### [To do]
Your task is to copy the material exactly.

### [Given data]

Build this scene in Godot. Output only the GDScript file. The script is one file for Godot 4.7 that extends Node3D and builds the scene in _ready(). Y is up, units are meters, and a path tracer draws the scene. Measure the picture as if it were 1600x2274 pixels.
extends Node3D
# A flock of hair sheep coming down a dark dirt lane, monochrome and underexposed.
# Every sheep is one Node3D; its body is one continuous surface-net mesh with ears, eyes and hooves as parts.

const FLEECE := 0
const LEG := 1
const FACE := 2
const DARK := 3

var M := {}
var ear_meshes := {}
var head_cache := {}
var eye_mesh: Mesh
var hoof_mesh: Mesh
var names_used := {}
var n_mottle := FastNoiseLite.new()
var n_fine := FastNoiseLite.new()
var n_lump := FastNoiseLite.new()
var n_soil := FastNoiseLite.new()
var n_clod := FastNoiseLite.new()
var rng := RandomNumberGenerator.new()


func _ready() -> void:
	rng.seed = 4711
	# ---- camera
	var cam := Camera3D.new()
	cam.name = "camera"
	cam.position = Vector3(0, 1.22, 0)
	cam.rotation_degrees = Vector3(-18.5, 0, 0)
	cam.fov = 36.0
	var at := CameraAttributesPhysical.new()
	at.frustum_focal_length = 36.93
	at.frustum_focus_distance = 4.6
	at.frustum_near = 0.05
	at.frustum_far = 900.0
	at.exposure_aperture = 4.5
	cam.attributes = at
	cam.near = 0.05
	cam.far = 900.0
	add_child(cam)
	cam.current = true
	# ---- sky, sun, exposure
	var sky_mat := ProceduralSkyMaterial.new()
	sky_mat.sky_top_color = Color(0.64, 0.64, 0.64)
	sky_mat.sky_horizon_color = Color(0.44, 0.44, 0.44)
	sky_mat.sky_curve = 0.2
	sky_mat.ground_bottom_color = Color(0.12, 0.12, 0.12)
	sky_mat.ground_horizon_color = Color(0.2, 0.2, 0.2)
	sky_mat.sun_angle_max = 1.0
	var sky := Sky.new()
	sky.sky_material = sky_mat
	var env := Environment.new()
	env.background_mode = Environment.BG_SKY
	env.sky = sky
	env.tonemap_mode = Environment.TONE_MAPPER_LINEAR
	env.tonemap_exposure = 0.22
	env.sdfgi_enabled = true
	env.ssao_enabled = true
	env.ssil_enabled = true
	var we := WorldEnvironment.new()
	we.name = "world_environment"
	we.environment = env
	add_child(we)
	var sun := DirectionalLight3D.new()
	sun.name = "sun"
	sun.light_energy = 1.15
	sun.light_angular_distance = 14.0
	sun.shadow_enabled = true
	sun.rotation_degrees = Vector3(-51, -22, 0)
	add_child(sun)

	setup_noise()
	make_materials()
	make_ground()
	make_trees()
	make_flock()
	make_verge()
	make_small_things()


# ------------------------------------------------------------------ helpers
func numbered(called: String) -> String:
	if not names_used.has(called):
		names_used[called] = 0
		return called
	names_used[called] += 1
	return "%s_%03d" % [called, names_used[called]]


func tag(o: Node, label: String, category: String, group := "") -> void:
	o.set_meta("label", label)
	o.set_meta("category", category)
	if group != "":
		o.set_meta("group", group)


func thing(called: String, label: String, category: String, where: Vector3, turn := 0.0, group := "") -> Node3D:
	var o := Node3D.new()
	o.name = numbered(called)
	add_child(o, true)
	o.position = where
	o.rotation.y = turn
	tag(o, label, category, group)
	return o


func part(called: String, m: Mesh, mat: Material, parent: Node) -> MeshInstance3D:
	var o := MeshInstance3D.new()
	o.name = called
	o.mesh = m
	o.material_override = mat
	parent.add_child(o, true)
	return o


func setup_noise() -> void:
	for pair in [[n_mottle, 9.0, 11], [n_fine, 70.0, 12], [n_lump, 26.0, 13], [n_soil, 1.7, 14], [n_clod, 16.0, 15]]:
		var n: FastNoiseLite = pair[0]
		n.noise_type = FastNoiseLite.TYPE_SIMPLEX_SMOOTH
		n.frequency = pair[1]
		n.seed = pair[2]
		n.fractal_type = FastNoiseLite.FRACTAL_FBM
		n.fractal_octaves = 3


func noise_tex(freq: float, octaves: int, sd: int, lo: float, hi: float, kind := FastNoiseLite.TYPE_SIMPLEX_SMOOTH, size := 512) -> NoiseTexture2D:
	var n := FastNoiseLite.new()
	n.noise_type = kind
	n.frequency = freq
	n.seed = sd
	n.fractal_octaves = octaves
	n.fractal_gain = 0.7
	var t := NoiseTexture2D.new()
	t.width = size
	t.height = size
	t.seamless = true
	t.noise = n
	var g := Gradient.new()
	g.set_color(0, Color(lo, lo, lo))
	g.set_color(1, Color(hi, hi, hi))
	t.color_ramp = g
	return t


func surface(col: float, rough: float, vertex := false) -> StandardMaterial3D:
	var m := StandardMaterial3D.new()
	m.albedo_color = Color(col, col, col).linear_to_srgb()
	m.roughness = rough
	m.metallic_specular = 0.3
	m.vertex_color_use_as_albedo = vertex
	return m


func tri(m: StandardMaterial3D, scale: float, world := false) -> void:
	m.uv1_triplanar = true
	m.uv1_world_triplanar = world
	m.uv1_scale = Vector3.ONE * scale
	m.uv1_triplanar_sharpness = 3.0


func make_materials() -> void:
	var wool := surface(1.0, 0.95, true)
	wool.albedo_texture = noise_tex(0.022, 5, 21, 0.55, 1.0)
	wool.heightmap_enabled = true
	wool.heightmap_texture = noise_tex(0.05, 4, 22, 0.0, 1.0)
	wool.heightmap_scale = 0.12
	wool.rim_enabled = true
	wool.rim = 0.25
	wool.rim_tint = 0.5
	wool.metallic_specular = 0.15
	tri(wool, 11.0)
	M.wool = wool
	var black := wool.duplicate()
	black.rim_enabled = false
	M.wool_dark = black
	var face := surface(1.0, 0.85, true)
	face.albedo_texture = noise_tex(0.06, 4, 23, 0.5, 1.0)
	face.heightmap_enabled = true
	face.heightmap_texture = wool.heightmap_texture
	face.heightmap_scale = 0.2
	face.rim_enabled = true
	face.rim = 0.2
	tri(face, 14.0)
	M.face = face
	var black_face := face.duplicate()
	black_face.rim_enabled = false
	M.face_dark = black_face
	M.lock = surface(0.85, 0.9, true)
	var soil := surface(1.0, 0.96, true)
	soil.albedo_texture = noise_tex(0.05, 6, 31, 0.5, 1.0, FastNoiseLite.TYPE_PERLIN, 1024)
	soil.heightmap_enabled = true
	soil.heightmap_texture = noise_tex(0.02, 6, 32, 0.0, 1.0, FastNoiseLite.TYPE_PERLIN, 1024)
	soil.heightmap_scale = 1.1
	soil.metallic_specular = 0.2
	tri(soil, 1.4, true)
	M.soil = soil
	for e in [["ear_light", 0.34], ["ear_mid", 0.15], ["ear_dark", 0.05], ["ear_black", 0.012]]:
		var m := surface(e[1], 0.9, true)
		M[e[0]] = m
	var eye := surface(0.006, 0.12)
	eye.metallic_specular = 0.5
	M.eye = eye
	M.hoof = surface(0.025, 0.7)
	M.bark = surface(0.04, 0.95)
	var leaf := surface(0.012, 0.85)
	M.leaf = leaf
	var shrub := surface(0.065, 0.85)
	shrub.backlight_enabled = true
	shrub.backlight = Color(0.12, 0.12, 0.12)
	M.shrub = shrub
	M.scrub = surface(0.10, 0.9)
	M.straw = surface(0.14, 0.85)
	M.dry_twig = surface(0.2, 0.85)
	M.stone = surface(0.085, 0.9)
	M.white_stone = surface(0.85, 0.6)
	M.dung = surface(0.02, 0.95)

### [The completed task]
Build this scene in Godot. Output only the GDScript file. The script is one file for Godot 4.7 that extends Node3D and builds the scene in _ready(). Y is up, units are meters, and a path tracer draws the scene. Measure the picture as if it were 1600x2274 pixels.
extends Node3D
# A flock of hair sheep coming down a dark dirt lane, monochrome and underexposed.
# Every sheep is one Node3D; its body is one continuous surface-net mesh with ears, eyes and hooves as parts.

const FLEECE := 0
const LEG := 1
const FACE := 2
const DARK := 3

var M := {}
var ear_meshes := {}
var head_cache := {}
var eye_mesh: Mesh
var hoof_mesh: Mesh
var names_used := {}
var n_mottle := FastNoiseLite.new()
var n_fine := FastNoiseLite.new()
var n_lump := FastNoiseLite.new()
var n_soil := FastNoiseLite.new()
var n_clod := FastNoiseLite.new()
var rng := RandomNumberGenerator.new()


func _ready() -> void:
	rng.seed = 4711
	# ---- camera
	var cam := Camera3D.new()
	cam.name = "camera"
	cam.position = Vector3(0, 1.22, 0)
	cam.rotation_degrees = Vector3(-18.5, 0, 0)
	cam.fov = 36.0
	var at := CameraAttributesPhysical.new()
	at.frustum_focal_length = 36.93
	at.frustum_focus_distance = 4.6
	at.frustum_near = 0.05
	at.frustum_far = 900.0
	at.exposure_aperture = 4.5
	cam.attributes = at
	cam.near = 0.05
	cam.far = 900.0
	add_child(cam)
	cam.current = true
	# ---- sky, sun, exposure
	var sky_mat := ProceduralSkyMaterial.new()
	sky_mat.sky_top_color = Color(0.64, 0.64, 0.64)
	sky_mat.sky_horizon_color = Color(0.44, 0.44, 0.44)
	sky_mat.sky_curve = 0.2
	sky_mat.ground_bottom_color = Color(0.12, 0.12, 0.12)
	sky_mat.ground_horizon_color = Color(0.2, 0.2, 0.2)
	sky_mat.sun_angle_max = 1.0
	var sky := Sky.new()
	sky.sky_material = sky_mat
	var env := Environment.new()
	env.background_mode = Environment.BG_SKY
	env.sky = sky
	env.tonemap_mode = Environment.TONE_MAPPER_LINEAR
	env.tonemap_exposure = 0.22
	env.sdfgi_enabled = true
	env.ssao_enabled = true
	env.ssil_enabled = true
	var we := WorldEnvironment.new()
	we.name = "world_environment"
	we.environment = env
	add_child(we)
	var sun := DirectionalLight3D.new()
	sun.name = "sun"
	sun.light_energy = 1.15
	sun.light_angular_distance = 14.0
	sun.shadow_enabled = true
	sun.rotation_degrees = Vector3(-51, -22, 0)
	add_child(sun)

	setup_noise()
	make_materials()
	make_ground()
	make_trees()
	make_flock()
	make_verge()
	make_small_things()


# ------------------------------------------------------------------ helpers
func numbered(called: String) -> String:
	if not names_used.has(called):
		names_used[called] = 0
		return called
	names_used[called] += 1
	return "%s_%03d" % [called, names_used[called]]


func tag(o: Node, label: String, category: String, group := "") -> void:
	o.set_meta("label", label)
	o.set_meta("category", category)
	if group != "":
		o.set_meta("group", group)


func thing(called: String, label: String, category: String, where: Vector3, turn := 0.0, group := "") -> Node3D:
	var o := Node3D.new()
	o.name = numbered(called)
	add_child(o, true)
	o.position = where
	o.rotation.y = turn
	tag(o, label, category, group)
	return o


func part(called: String, m: Mesh, mat: Material, parent: Node) -> MeshInstance3D:
	var o := MeshInstance3D.new()
	o.name = called
	o.mesh = m
	o.material_override = mat
	parent.add_child(o, true)
	return o


func setup_noise() -> void:
	for pair in [[n_mottle, 9.0, 11], [n_fine, 70.0, 12], [n_lump, 26.0, 13], [n_soil, 1.7, 14], [n_clod, 16.0, 15]]:
		var n: FastNoiseLite = pair[0]
		n.noise_type = FastNoiseLite.TYPE_SIMPLEX_SMOOTH
		n.frequency = pair[1]
		n.seed = pair[2]
		n.fractal_type = FastNoiseLite.FRACTAL_FBM
		n.fractal_octaves = 3


func noise_tex(freq: float, octaves: int, sd: int, lo: float, hi: float, kind := FastNoiseLite.TYPE_SIMPLEX_SMOOTH, size := 512) -> NoiseTexture2D:
	var n := FastNoiseLite.new()
	n.noise_type = kind
	n.frequency = freq
	n.seed = sd
	n.fractal_octaves = octaves
	n.fractal_gain = 0.7
	var t := NoiseTexture2D.new()
	t.width = size
	t.height = size
	t.seamless = true
	t.noise = n
	var g := Gradient.new()
	g.set_color(0, Color(lo, lo, lo))
	g.set_color(1, Color(hi, hi, hi))
	t.color_ramp = g
	return t


func surface(col: float, rough: float, vertex := false) -> StandardMaterial3D:
	var m := StandardMaterial3D.new()
	m.albedo_color = Color(col, col, col).linear_to_srgb()
	m.roughness = rough
	m.metallic_specular = 0.3
	m.vertex_color_use_as_albedo = vertex
	return m


func tri(m: StandardMaterial3D, scale: float, world := false) -> void:
	m.uv1_triplanar = true
	m.uv1_world_triplanar = world
	m.uv1_scale = Vector3.ONE * scale
	m.uv1_triplanar_sharpness = 3.0


func make_materials() -> void:
	var wool := surface(1.0, 0.95, true)
	wool.albedo_texture = noise_tex(0.022, 5, 21, 0.55, 1.0)
	wool.heightmap_enabled = true
	wool.heightmap_texture = noise_tex(0.05, 4, 22, 0.0, 1.0)
	wool.heightmap_scale = 0.12
	wool.rim_enabled = true
	wool.rim = 0.25
	wool.rim_tint = 0.5
	wool.metallic_specular = 0.15
	tri(wool, 11.0)
	M.wool = wool
	var black := wool.duplicate()
	black.rim_enabled = false
	M.wool_dark = black
	var face := surface(1.0, 0.85, true)
	face.albedo_texture = noise_tex(0.06, 4, 23, 0.5, 1.0)
	face.heightmap_enabled = true
	face.heightmap_texture = wool.heightmap_texture
	face.heightmap_scale = 0.2
	face.rim_enabled = true
	face.rim = 0.2
	tri(face, 14.0)
	M.face = face
	var black_face := face.duplicate()
	black_face.rim_enabled = false
	M.face_dark = black_face
	M.lock = surface(0.85, 0.9, true)
	var soil := surface(1.0, 0.96, true)
	soil.albedo_texture = noise_tex(0.05, 6, 31, 0.5, 1.0, FastNoiseLite.TYPE_PERLIN, 1024)
	soil.heightmap_enabled = true
	soil.heightmap_texture = noise_tex(0.02, 6, 32, 0.0, 1.0, FastNoiseLite.TYPE_PERLIN, 1024)
	soil.heightmap_scale = 1.1
	soil.metallic_specular = 0.2
	tri(soil, 1.4, true)
	M.soil = soil
	for e in [["ear_light", 0.34], ["ear_mid", 0.15], ["ear_dark", 0.05], ["ear_black", 0.012]]:
		var m := surface(e[1], 0.9, true)
		M[e[0]] = m
	var eye := surface(0.006, 0.12)
	eye.metallic_specular = 0.5
	M.eye = eye
	M.hoof = surface(0.025, 0.7)
	M.bark = surface(0.04, 0.95)
	var leaf := surface(0.012, 0.85)
	M.leaf = leaf
	var shrub := surface(0.065, 0.85)
	shrub.backlight_enabled = true
	shrub.backlight = Color(0.12, 0.12, 0.12)
	M.shrub = shrub
	M.scrub = surface(0.10, 0.9)
	M.straw = surface(0.14, 0.85)
	M.dry_twig = surface(0.2, 0.85)
	M.stone = surface(0.085, 0.9)
	M.white_stone = surface(0.85, 0.6)
	M.dung = surface(0.02, 0.95)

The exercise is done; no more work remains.